**Do this:** Restate, exactly and without pictures, the lines from the start of the listing below through the line holding "col = scene.collection".
— start Recorded data —
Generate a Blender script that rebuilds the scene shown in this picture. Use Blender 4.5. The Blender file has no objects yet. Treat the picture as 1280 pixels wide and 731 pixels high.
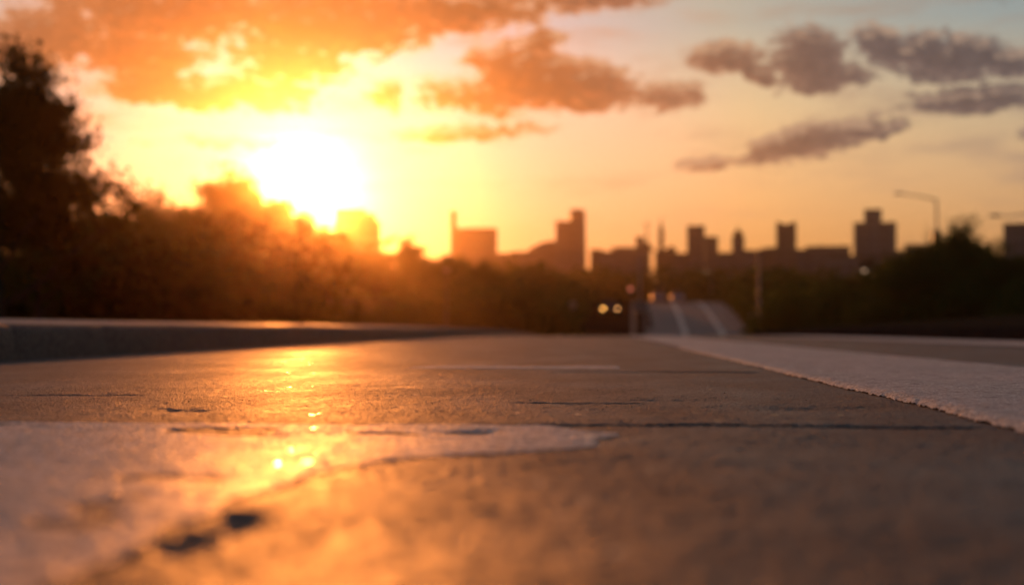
import bpy, math, random
import numpy as np
from mathutils import Vector, Matrix

R = math.radians
rnd = random.Random(7)
scene = bpy.context.scene
col = scene.collection

# ------------------------------------------------------------------ camera
CAM_H = 0.12
cam_d = bpy.data.cameras.new("camera")
cam = bpy.data.objects.new("camera", cam_d)
col.objects.link(cam)
cam_d.lens = 50.0
cam_d.sensor_width = 36.0
cam_d.clip_start = 0.02
cam_d.clip_end = 20000
cam.location = (0, 0, CAM_H)
YAW, PITCH = 3.54, 1.48
cam.rotation_euler = (R(90 + PITCH), 0, R(YAW))
cam_d.dof.use_dof = True
cam_d.dof.focus_distance = 2.6
cam_d.dof.aperture_fstop = 2.9
scene.camera = cam

# ------------------------------------------------------------------ light
SUN_AZ, SUN_EL = -12.0, 5.5            # degrees right of the road's direction, above the horizon
SUN_STRENGTH = 3.2
SKY_STRENGTH = 0.10
EXPOSURE = -0.1
sun_d = bpy.data.lights.new("sun", 'SUN')
sun_d.energy = SUN_STRENGTH
sun_d.angle = R(0.5)
sun_d.color = (1.0, 0.28, 0.045)
sun = bpy.data.objects.new("sun", sun_d)
col.objects.link(sun)
sun_vec = Vector((math.sin(R(SUN_AZ)) * math.cos(R(SUN_EL)), math.cos(R(SUN_AZ)) * math.cos(R(SUN_EL)), math.sin(R(SUN_EL))))
sun.rotation_euler = sun_vec.to_track_quat('Z', 'Y').to_euler()
sun.location = sun_vec * 300

scene.render.engine = 'CYCLES'
scene.cycles.use_denoising = True
scene.cycles.max_bounces = 6
scene.cycles.diffuse_bounces = 2
scene.cycles.glossy_bounces = 2
scene.cycles.transmission_bounces = 4
scene.cycles.transparent_max_bounces = 4
scene.cycles.volume_bounces = 0
scene.cycles.sample_clamp_indirect = 6
scene.view_settings.view_transform = 'Standard'
scene.view_settings.look = 'None'
scene.view_settings.exposure = EXPOSURE
scene.view_settings.gamma = 1.0
scene.view_settings.use_curve_mapping = False


class G:
    """Small helper that adds nodes to a tree."""
    def __init__(self, nt):
        self.nt = nt

    def node(self, typ, **kw):
        n = self.nt.nodes.new(typ)
        for k, v in kw.items():
            setattr(n, k, v)
        return n

    def put(self, sock, v):
        if hasattr(v, 'is_output'):
            self.nt.links.new(v, sock)
        else:
            sock.default_value = v

    def m(self, op, a, b=None, c=None, clamp=False):
        n = self.node('ShaderNodeMath', operation=op, use_clamp=clamp)
        self.put(n.inputs[0], a)
        if b is not None:
            self.put(n.inputs[1], b)
        if c is not None:
            self.put(n.inputs[2], c)
        return n.outputs[0]

    def ramp(self, fac, stops, interp='LINEAR'):
        n = self.node('ShaderNodeValToRGB')
        n.color_ramp.interpolation = interp
        e = n.color_ramp.elements
        while len(e) > 1:
            e.remove(e[-1])
        for i, (p, c) in enumerate(stops):
            el = e[0] if i == 0 else e.new(p)
            el.position = p
            el.color = (*c, 1) if not isinstance(c, (int, float)) else (c, c, c, 1)
        self.put(n.inputs[0], fac)
        return n.outputs[0]

    def mix(self, fac, a, b, mode='MIX'):
        n = self.node('ShaderNodeMix', data_type='RGBA', blend_type=mode)
        n.clamp_factor = True
        self.put(n.inputs[0], fac)
        self.put(n.inputs[6], a if hasattr(a, 'is_output') else (*a, 1))
        self.put(n.inputs[7], b if hasattr(b, 'is_output') else (*b, 1))
        return n.outputs[2]

    def noise(self, vec, scale, detail=4, rough=0.55, out=0, **kw):
        n = self.node('ShaderNodeTexNoise', **kw)
        if vec is not None:
            self.put(n.inputs['Vector'], vec)
        n.inputs['Scale'].default_value = scale
        n.inputs['Detail'].default_value = detail
        n.inputs['Roughness'].default_value = rough
        return n.outputs[out]

    def xyz(self, x, y, z):
        n = self.node('ShaderNodeCombineXYZ')
        for i, v in enumerate((x, y, z)):
            self.put(n.inputs[i], v)
        return n.outputs[0]

    def smooth(self, v, lo, hi):
        n = self.node('ShaderNodeMapRange', interpolation_type='SMOOTHSTEP')
        self.put(n.inputs[0], v)
        n.inputs[1].default_value = lo
        n.inputs[2].default_value = hi
        return n.outputs[0]


# ------------------------------------------------------------------ sky
# clouds: (azimuth, elevation, half width, half height, tilt, weight), all in degrees of the sky dome
CLOUDS = [
    (-17.0, 12.3, 5.4, 1.5, 2, 1.1), (-11.0, 12.2, 5.0, 1.7, 0, 1.25), (-21.5, 11.2, 3.4, 1.5, 10, .9), (-18.5, 10.6, 3.2, 1.2, 0, .9),
    (-6.0, 12.7, 4.2, 1.15, 2, 1.1), (-12.5, 10.6, 3.0, 1.0, -4, .9), (-16.2, 9.35, 4.4, .85, 0, 1.15), (-13.0, 9.1, 2.2, .7, 0, .9),
    (-2.9, 10.1, 2.6, 1.25, -14, 1.3), (-1.2, 9.9, 3.2, 1.15, -10, 1.4), (-5.2, 9.25, 2.9, .8, -4, .95), (2.6, 9.2, 1.7, .62, 0, .9),
    (-2.3, 11.3, 1.1, .8, 0, .7),
    (-8.6, 9.3, .9, .6, 0, .6), (0.1, 13.3, 3.0, .75, 0, 1.0), (-5.2, 7.85, 3.6, .36, 2, .8), (-15.0, 7.3, 2.8, .26, 0, .55),
    (5.0, 10.75, 1.7, .7, -4, 1.0), (6.2, 10.1, .85, .45, -10, .9), (8.3, 10.7, 1.7, 1.15, -12, 1.05), (8.9, 9.85, 2.0, .6, 4, .9),
    (11.1, 11.1, 1.25, .6, -10, .95), (13.3, 10.45, 3.1, 1.0, -8, 1.1), (15.6, 10.1, 1.3, .55, -6, .9), (14.8, 8.8, 2.9, .52, 2, 1.0),
    (8.1, 7.35, 2.8, .72, 12, 1.0), (10.6, 7.85, 1.7, .4, 6, .9), (17.1, 7.5, 1.1, .4, 5, .8), (16.8, 9.9, .5, .4, 0, .7), (4.3, 6.6, 1.6, .25, 4, .6),
    (18.5, 13.3, 4.0, .7, 4, .6), (24, 11, 4, 1.0, 0, 1), (-28, 9.5, 4, 1.3, 0, 1), (-32, 13, 5, 1.5, 0, 1), (28, 8, 4, .6, 0, 1),
    (-20, 17, 8, 1.8, 0, 1), (4, 19, 6, 1.5, 0, 1), (20, 18, 7, 1.6, 0, 1),
]


def cloud_group():
    nt = bpy.data.node_groups.new("cloud_field", 'ShaderNodeTree')
    nt.interface.new_socket("u", in_out='INPUT', socket_type='NodeSocketFloat')
    nt.interface.new_socket("v", in_out='INPUT', socket_type='NodeSocketFloat')
    nt.interface.new_socket("field", in_out='OUTPUT', socket_type='NodeSocketFloat')
    g = G(nt)
    gi, go = g.node('NodeGroupInput'), g.node('NodeGroupOutput')
    u0, v0 = gi.outputs[0], gi.outputs[1]
    p = g.xyz(u0, g.m('MULTIPLY', v0, 1.7), 0.0)
    n = g.node('ShaderNodeSeparateColor')
    g.put(n.inputs[0], g.noise(p, 0.7, 5, .62, out=1))
    u = g.m('ADD', u0, g.m('MULTIPLY', g.m('SUBTRACT', n.outputs[0], .5), 2.2))
    v = g.m('ADD', v0, g.m('MULTIPLY', g.m('SUBTRACT', n.outputs[1], .5), 1.1))
    best = None
    for (cu, cv, a, b, t, w) in CLOUDS:
        ct, st = math.cos(R(t)), math.sin(R(t))
        du, dv = g.m('SUBTRACT', u, cu), g.m('SUBTRACT', v, cv)
        x = g.m('ADD', g.m('MULTIPLY', du, ct / a), g.m('MULTIPLY', dv, st / a))
        y = g.m('ADD', g.m('MULTIPLY', du, -st / b), g.m('MULTIPLY', dv, ct / b))
        d = g.m('ADD', g.m('MULTIPLY', x, x), g.m('MULTIPLY', y, y))
        f = g.m('MULTIPLY_ADD', d, -w, w)
        best = f if best is None else g.m('MAXIMUM', best, f)
    det = g.noise(p, 1.9, 7, .66)
    det2 = g.noise(p, .62, 3, .5)
    f = g.m('ADD', best, g.m('MULTIPLY', g.m('SUBTRACT', det, .5), 2.7))
    f = g.m('ADD', f, g.m('MULTIPLY', g.m('SUBTRACT', det2, .5), 1.3))
    nt.links.new(f, go.inputs[0])
    return nt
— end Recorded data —
**Output below:**
Generate a Blender script that rebuilds the scene shown in this picture. Use Blender 4.5. The Blender file has no objects yet. Treat the picture as 1280 pixels wide and 731 pixels high.
import bpy, math, random
import numpy as np
from mathutils import Vector, Matrix

R = math.radians
rnd = random.Random(7)
scene = bpy.context.scene
col = scene.collection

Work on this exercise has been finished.